#### [Task description]
Your copy should be exact, beginning at the line containing "Model this scene" and ending at the line containing "return (c(r), c(g), c(b))", with both lines kept and every picture dropped.
--- BEGIN Source material ---
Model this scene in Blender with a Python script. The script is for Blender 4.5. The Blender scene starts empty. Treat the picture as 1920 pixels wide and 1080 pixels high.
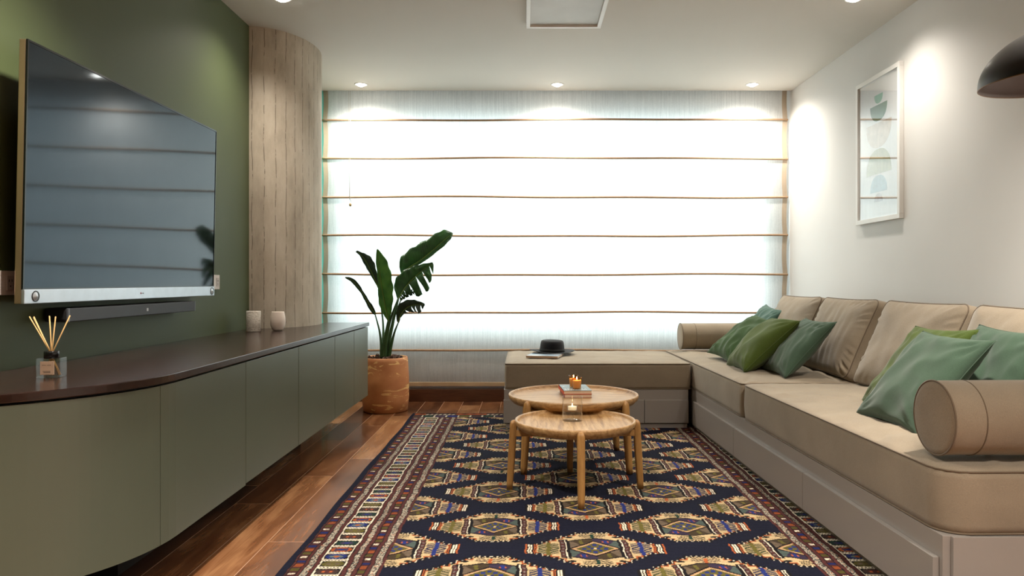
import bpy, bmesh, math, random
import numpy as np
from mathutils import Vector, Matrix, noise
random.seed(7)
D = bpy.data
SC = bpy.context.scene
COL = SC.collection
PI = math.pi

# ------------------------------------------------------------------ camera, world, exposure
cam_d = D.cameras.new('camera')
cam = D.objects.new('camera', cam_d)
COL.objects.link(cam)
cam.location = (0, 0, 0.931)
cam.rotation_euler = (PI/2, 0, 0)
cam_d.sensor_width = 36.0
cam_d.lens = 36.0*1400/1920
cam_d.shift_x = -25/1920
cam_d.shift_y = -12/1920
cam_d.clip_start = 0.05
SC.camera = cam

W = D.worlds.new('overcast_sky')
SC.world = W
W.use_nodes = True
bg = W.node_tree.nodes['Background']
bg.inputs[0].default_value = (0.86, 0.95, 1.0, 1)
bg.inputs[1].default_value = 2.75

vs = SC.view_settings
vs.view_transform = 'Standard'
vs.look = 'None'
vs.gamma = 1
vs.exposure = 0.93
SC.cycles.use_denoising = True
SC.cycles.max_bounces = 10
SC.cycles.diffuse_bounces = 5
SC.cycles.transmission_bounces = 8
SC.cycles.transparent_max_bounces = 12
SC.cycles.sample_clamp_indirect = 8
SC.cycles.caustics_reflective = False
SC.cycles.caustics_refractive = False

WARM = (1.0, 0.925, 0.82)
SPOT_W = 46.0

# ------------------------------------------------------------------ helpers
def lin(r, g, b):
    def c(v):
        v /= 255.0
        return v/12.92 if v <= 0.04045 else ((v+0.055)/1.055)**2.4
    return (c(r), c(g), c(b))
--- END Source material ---
--- BEGIN Source material ---
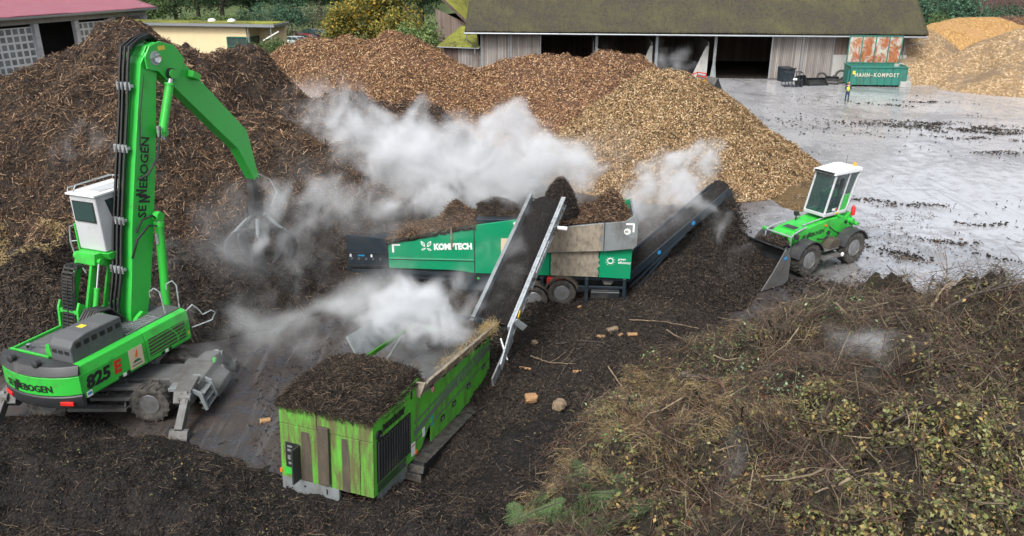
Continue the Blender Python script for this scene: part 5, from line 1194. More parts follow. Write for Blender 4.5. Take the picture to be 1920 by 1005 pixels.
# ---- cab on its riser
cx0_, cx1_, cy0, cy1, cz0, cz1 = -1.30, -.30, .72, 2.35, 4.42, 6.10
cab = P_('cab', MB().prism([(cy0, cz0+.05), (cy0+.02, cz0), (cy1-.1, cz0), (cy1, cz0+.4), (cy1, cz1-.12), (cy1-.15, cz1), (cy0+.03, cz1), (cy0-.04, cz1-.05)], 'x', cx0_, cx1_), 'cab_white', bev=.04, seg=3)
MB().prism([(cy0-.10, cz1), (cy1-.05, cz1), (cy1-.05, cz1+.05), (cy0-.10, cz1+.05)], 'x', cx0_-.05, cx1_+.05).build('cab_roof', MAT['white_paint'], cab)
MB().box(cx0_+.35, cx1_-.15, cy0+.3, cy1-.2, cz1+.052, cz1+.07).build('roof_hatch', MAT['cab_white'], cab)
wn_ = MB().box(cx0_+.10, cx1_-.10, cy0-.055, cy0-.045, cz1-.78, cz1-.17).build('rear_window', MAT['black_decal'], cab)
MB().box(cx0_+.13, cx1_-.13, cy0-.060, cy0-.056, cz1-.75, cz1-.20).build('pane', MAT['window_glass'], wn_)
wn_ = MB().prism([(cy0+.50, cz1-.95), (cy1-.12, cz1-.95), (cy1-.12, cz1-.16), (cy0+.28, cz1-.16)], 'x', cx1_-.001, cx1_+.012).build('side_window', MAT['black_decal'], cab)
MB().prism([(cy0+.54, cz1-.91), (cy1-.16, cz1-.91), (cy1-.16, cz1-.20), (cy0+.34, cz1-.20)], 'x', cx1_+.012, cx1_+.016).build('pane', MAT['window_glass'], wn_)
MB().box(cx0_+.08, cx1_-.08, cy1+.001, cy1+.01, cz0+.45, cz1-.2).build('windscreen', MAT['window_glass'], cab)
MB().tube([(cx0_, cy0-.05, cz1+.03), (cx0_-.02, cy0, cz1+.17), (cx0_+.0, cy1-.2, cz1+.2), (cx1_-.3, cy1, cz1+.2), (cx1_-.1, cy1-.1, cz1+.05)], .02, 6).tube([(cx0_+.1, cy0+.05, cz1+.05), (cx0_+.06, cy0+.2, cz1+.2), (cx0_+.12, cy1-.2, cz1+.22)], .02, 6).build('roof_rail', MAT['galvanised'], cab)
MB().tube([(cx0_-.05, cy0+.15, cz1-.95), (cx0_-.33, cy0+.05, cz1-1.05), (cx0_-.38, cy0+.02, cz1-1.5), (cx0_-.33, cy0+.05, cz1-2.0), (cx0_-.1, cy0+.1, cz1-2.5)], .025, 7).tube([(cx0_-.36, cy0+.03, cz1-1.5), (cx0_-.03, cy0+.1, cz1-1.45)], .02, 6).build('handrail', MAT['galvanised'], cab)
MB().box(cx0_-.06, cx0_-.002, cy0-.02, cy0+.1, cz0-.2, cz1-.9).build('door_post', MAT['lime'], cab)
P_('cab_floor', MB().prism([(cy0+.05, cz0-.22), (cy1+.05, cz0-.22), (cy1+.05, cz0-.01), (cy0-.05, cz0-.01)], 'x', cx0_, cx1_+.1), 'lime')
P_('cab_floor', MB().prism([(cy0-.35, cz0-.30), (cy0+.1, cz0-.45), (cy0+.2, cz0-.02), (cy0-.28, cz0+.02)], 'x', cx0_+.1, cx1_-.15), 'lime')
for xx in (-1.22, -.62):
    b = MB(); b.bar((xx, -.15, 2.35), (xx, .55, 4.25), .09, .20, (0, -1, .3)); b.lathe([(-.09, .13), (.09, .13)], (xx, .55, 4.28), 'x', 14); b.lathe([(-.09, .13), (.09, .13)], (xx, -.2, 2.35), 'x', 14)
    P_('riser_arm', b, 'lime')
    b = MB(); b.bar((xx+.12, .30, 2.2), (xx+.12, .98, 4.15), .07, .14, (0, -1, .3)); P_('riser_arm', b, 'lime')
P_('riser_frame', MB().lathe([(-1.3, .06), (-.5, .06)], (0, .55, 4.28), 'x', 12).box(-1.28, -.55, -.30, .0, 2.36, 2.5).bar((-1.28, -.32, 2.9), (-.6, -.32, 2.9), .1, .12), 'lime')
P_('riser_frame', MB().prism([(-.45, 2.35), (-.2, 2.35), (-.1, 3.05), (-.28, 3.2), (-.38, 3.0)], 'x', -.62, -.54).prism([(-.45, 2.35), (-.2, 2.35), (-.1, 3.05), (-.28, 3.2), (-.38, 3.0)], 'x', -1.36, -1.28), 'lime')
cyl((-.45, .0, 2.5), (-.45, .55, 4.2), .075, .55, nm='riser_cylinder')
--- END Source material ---
#### [Answer for the task]
Model this scene in Blender with a Python script. The script is for Blender 4.5. The Blender scene starts empty. Treat the picture as 1920 pixels wide and 1080 pixels high.
import bpy, bmesh, math, random
import numpy as np
from mathutils import Vector, Matrix, noise
random.seed(7)
D = bpy.data
SC = bpy.context.scene
COL = SC.collection
PI = math.pi

# ------------------------------------------------------------------ camera, world, exposure
cam_d = D.cameras.new('camera')
cam = D.objects.new('camera', cam_d)
COL.objects.link(cam)
cam.location = (0, 0, 0.931)
cam.rotation_euler = (PI/2, 0, 0)
cam_d.sensor_width = 36.0
cam_d.lens = 36.0*1400/1920
cam_d.shift_x = -25/1920
cam_d.shift_y = -12/1920
cam_d.clip_start = 0.05
SC.camera = cam

W = D.worlds.new('overcast_sky')
SC.world = W
W.use_nodes = True
bg = W.node_tree.nodes['Background']
bg.inputs[0].default_value = (0.86, 0.95, 1.0, 1)
bg.inputs[1].default_value = 2.75

vs = SC.view_settings
vs.view_transform = 'Standard'
vs.look = 'None'
vs.gamma = 1
vs.exposure = 0.93
SC.cycles.use_denoising = True
SC.cycles.max_bounces = 10
SC.cycles.diffuse_bounces = 5
SC.cycles.transmission_bounces = 8
SC.cycles.transparent_max_bounces = 12
SC.cycles.sample_clamp_indirect = 8
SC.cycles.caustics_reflective = False
SC.cycles.caustics_refractive = False

WARM = (1.0, 0.925, 0.82)
SPOT_W = 46.0

# ------------------------------------------------------------------ helpers
def lin(r, g, b):
    def c(v):
        v /= 255.0
        return v/12.92 if v <= 0.04045 else ((v+0.055)/1.055)**2.4
    return (c(r), c(g), c(b))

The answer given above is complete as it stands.